***** Source data *****
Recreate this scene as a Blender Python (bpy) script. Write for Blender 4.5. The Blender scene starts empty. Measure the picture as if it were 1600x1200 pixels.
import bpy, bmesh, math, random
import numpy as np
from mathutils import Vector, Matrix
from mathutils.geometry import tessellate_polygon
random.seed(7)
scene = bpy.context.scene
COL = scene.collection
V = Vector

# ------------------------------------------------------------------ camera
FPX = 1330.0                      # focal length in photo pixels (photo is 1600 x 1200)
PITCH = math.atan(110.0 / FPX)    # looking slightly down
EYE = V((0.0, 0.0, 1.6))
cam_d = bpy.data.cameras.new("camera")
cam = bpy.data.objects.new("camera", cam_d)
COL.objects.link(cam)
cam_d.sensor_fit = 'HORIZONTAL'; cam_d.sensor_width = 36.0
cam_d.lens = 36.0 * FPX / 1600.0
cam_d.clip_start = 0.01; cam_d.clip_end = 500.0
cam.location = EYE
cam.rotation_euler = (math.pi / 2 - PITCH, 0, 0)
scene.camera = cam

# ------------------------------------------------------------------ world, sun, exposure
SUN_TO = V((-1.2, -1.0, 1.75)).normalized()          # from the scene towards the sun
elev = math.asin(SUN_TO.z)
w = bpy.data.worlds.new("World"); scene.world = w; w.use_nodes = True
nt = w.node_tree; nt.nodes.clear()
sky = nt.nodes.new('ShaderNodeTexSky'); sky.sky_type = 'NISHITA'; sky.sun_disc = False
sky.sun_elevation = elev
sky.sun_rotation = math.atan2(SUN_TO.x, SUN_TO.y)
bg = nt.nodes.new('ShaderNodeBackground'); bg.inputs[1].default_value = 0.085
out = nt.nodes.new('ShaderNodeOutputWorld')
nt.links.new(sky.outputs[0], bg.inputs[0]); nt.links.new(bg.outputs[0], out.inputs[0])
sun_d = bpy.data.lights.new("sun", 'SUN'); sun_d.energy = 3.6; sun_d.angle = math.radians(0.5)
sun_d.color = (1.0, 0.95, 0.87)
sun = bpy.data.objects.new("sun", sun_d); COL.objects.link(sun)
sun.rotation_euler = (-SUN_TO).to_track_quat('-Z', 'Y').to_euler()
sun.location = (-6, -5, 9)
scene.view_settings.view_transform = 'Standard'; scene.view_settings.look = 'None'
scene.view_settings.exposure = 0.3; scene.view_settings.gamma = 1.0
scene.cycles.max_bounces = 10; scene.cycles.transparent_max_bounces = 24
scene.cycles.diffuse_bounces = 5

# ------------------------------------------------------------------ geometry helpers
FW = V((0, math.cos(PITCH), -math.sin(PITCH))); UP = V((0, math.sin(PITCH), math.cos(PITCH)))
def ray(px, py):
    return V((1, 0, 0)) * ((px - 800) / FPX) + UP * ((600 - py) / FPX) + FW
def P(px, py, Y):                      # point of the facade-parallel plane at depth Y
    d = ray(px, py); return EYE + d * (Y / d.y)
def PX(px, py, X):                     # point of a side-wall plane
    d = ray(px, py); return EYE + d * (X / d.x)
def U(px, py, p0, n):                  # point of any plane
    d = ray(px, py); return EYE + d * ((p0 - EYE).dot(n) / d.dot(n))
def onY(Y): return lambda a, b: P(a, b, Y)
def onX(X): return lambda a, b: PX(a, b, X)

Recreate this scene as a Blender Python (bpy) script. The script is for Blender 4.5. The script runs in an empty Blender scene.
*****
[What this task involves]: Only the number is wanted: how many lines in the data include the string "pixels"?

[Solution for this problem]: 2